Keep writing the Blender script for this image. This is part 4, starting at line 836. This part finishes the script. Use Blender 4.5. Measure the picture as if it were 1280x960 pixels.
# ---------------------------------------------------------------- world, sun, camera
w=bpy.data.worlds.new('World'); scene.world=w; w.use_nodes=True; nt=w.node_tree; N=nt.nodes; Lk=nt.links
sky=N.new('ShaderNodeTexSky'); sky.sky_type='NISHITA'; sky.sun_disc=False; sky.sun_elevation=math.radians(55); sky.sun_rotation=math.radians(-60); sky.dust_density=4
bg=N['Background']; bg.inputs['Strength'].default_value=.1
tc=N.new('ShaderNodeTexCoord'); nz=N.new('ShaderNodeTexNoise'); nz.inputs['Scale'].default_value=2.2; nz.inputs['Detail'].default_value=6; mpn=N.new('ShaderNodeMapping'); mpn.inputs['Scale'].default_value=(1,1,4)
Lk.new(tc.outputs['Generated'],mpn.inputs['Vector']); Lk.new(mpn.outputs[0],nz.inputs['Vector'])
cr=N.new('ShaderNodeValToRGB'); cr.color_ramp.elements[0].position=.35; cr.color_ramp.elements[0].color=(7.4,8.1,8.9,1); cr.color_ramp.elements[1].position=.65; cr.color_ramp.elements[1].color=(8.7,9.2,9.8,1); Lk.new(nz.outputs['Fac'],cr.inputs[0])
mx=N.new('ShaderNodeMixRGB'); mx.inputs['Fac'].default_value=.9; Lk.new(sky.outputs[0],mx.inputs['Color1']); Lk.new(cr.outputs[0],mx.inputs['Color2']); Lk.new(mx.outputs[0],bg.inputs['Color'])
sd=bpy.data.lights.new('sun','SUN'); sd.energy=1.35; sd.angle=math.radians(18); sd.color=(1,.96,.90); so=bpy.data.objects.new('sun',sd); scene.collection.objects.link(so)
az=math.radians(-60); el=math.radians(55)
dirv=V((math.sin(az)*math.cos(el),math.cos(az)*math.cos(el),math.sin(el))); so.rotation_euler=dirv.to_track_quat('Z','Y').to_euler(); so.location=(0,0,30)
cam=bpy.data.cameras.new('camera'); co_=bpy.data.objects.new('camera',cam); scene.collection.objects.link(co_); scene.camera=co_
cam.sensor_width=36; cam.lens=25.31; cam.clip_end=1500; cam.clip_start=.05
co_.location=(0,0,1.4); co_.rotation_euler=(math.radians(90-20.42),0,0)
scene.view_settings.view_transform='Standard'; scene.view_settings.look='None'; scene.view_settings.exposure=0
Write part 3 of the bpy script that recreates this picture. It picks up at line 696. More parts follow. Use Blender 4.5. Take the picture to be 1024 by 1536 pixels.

What is asked
Your task is to repeat every entry exactly.

Full answer
Keep writing the Blender script for this image. This is part 4, starting at line 836. This part finishes the script. Use Blender 4.5. Measure the picture as if it were 1280x960 pixels.
# ---------------------------------------------------------------- world, sun, camera
w=bpy.data.worlds.new('World'); scene.world=w; w.use_nodes=True; nt=w.node_tree; N=nt.nodes; Lk=nt.links
sky=N.new('ShaderNodeTexSky'); sky.sky_type='NISHITA'; sky.sun_disc=False; sky.sun_elevation=math.radians(55); sky.sun_rotation=math.radians(-60); sky.dust_density=4
bg=N['Background']; bg.inputs['Strength'].default_value=.1
tc=N.new('ShaderNodeTexCoord'); nz=N.new('ShaderNodeTexNoise'); nz.inputs['Scale'].default_value=2.2; nz.inputs['Detail'].default_value=6; mpn=N.new('ShaderNodeMapping'); mpn.inputs['Scale'].default_value=(1,1,4)
Lk.new(tc.outputs['Generated'],mpn.inputs['Vector']); Lk.new(mpn.outputs[0],nz.inputs['Vector'])
cr=N.new('ShaderNodeValToRGB'); cr.color_ramp.elements[0].position=.35; cr.color_ramp.elements[0].color=(7.4,8.1,8.9,1); cr.color_ramp.elements[1].position=.65; cr.color_ramp.elements[1].color=(8.7,9.2,9.8,1); Lk.new(nz.outputs['Fac'],cr.inputs[0])
mx=N.new('ShaderNodeMixRGB'); mx.inputs['Fac'].default_value=.9; Lk.new(sky.outputs[0],mx.inputs['Color1']); Lk.new(cr.outputs[0],mx.inputs['Color2']); Lk.new(mx.outputs[0],bg.inputs['Color'])
sd=bpy.data.lights.new('sun','SUN'); sd.energy=1.35; sd.angle=math.radians(18); sd.color=(1,.96,.90); so=bpy.data.objects.new('sun',sd); scene.collection.objects.link(so)
az=math.radians(-60); el=math.radians(55)
dirv=V((math.sin(az)*math.cos(el),math.cos(az)*math.cos(el),math.sin(el))); so.rotation_euler=dirv.to_track_quat('Z','Y').to_euler(); so.location=(0,0,30)
cam=bpy.data.cameras.new('camera'); co_=bpy.data.objects.new('camera',cam); scene.collection.objects.link(co_); scene.camera=co_
cam.sensor_width=36; cam.lens=25.31; cam.clip_end=1500; cam.clip_start=.05
co_.location=(0,0,1.4); co_.rotation_euler=(math.radians(90-20.42),0,0)
scene.view_settings.view_transform='Standard'; scene.view_settings.look='None'; scene.view_settings.exposure=0
Write part 3 of the bpy script that recreates this picture. It picks up at line 696. More parts follow. Use Blender 4.5. Take the picture to be 1024 by 1536 pixels.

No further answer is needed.